Though a UC is not on the menu for the OP, yes, the UCs do have some lustre beyond LACs with no name recognition with a lot of people. My son’s LAC is hardly known here on the east coast and Carlton not well known at all either, not in my circles, anyways, and they tend to be college prep type circles. I think Carlton is a great school and has been on my list for my kids along with Macalester and some other such schools, but it’s not the norm. Most folks don’t know alot about colleges, and LACs do suffer from lower name recognition than their quality, IMO , out of region.
You can always do independent studies if you run out of courses.
If UC is out of state it’s unlikely to be a better deal than what is on the table.
"The only reason Carleton isn’t as highly regarded as Williams and Amherst is because most folks in East Coast “prestige belt” can’t find it on a map. "
Williams is in the middle of nowhere and Amherst is only slightly less in the middle of nowhere. Carleton is close to a major metropolitan city. But in East Coast parlance, Carleton is in the middle of nowhere @@
"WL Bowdoin. Denied Williams. Oh, and WL Univ of Chicago (forgot about that one–not a LAC). Applied to 9 schools "
The mistake was to apply to a large number of schools where the acceptance rate is 20% or less. Which by definition is a reach school – for everyone. Maybe you get into Williams if you are a left handed, Jewish, Japanese-speaking, vegan poet from Montana who also rows and wants to major in Greek. But if they already have accepted one of those, you are toast.
At that level of selectivity, Einstein might not get in anywhere even if he applies to 20 reach schools.
Reach. Match. Safety.
@northwesty I don’t think it was a mistake necessarily to apply to a large number of low acceptance rate schools, you just have to be willing to receive a high number of rejections or waitlists. The OP’s daughter has three acceptances. That’s great. And the fact that she was waitlisted at Chicago means she was a very viable candidate for the most selective schools in the country. She should have no regrets.
My kids pursued a similar strategy - 6 or 7 reaches, 2 safeties, no real matches.
So look at the range of math classes, incl the opp for independent projects, in the course catalog. And how it may be possible to do work for a prof. This can be an advantage at an LAC.
“I don’t think it was a mistake necessarily to apply to a large number of low acceptance rate schools, you just have to be willing to receive a high number of rejections or waitlists.”
It may turn out to be a mistake if the kid doesn’t want to attend Carleton. Or if the family can’t afford Carleton (since the OP says big aid is needed).
The OP was definitely “mistaken” in being surprised that applying to a large number of very highly selective schools would produce a large number of non-admissions. Those schools only become highly selective by not accepting most applicants after all.

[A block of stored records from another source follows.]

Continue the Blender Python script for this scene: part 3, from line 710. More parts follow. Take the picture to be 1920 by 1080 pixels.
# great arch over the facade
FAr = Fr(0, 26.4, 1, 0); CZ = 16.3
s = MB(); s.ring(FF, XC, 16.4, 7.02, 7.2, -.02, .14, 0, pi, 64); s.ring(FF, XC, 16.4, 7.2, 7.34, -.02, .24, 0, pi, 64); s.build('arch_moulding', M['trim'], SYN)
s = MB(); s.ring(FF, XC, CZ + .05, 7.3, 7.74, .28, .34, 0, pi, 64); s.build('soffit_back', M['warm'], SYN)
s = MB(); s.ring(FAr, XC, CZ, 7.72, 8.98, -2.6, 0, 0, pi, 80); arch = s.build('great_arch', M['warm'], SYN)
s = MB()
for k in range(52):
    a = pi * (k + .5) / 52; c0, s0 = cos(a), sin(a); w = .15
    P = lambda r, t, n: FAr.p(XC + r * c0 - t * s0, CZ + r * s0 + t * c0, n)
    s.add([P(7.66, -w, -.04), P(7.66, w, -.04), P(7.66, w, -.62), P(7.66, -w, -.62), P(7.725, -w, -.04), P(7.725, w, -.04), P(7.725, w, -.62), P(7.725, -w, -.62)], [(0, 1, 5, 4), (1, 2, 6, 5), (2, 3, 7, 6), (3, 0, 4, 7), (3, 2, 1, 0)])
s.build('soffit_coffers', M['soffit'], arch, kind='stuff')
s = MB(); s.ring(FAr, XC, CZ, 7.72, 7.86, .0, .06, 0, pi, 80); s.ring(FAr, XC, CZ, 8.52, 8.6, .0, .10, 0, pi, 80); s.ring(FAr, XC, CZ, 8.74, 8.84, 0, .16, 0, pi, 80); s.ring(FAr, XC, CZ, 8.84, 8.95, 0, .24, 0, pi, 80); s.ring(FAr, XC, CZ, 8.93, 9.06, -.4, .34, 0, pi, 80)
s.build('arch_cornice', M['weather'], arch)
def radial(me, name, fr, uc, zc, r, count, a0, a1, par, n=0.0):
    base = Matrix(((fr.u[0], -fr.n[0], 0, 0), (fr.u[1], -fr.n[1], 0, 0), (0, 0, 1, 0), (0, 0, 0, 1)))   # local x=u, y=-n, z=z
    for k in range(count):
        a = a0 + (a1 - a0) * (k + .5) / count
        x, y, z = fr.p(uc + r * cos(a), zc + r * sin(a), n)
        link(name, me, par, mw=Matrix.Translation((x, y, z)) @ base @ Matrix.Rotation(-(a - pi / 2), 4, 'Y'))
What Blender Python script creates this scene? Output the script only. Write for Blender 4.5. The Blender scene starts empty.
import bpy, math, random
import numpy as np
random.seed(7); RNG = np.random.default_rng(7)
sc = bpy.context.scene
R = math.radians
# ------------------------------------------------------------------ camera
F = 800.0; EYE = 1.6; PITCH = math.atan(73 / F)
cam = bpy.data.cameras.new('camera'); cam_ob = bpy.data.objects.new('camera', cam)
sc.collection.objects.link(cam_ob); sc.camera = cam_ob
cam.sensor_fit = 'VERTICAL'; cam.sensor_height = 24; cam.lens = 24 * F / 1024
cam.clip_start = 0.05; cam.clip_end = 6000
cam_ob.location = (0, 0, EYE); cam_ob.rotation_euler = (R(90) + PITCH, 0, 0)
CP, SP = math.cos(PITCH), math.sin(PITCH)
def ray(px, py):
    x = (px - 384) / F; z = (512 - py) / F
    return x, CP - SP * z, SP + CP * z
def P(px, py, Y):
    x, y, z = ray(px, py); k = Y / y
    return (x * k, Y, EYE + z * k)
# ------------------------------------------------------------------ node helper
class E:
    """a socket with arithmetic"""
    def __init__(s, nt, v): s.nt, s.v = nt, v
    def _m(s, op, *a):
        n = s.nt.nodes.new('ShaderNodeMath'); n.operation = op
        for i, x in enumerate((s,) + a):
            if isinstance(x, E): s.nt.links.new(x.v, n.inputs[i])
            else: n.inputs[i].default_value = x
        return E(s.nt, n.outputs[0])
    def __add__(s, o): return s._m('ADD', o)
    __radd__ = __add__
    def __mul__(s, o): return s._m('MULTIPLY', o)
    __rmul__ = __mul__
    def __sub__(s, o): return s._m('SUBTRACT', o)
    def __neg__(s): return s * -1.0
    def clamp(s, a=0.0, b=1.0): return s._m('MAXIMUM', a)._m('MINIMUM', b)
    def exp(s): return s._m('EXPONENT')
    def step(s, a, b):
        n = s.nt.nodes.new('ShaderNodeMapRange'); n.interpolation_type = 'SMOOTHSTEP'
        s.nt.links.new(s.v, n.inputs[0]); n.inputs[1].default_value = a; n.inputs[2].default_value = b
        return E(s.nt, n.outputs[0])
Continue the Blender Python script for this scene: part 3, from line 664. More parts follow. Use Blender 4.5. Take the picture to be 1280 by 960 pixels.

Not helpful to the OP, but I think the lesson is that there is a bit of “groupthink” in the admissions of a lot of the selective schools. Despite the threads that talk about people being admitted to Yale and rejected at Harvard and MIT and Princeton, I suspect that the actual statistics suggest that its much more of an all or nothing (maybe several or nothing would be a better term) than anyone wants to face up to. Diversification in applications really does mean picking some where you’re virtually certain to be admitted.
I think geographic factors in safeties and matches tend to be not well considered. My oldest got into about half of the schools, but I did ask midway through the waiting if they were OK going to a school 600 miles away if that turned out to be the only one. (They were.) But this could also be turned around and asked if they were ok going to a school that was in your backyard. The point is simply to realistically try to cover the waterfront within the limits of your resources, energy, and personal tolerance.
My son’s g/f is a Carleton grad, as is her mom. She got into great grad schools and post-docs. She likes the cold weather, unlike my son. I must admit, I’ve learned a lot more about the school since knowing the g/f. It is not on the radar here in SE Florida. She seems to have loved her college experience.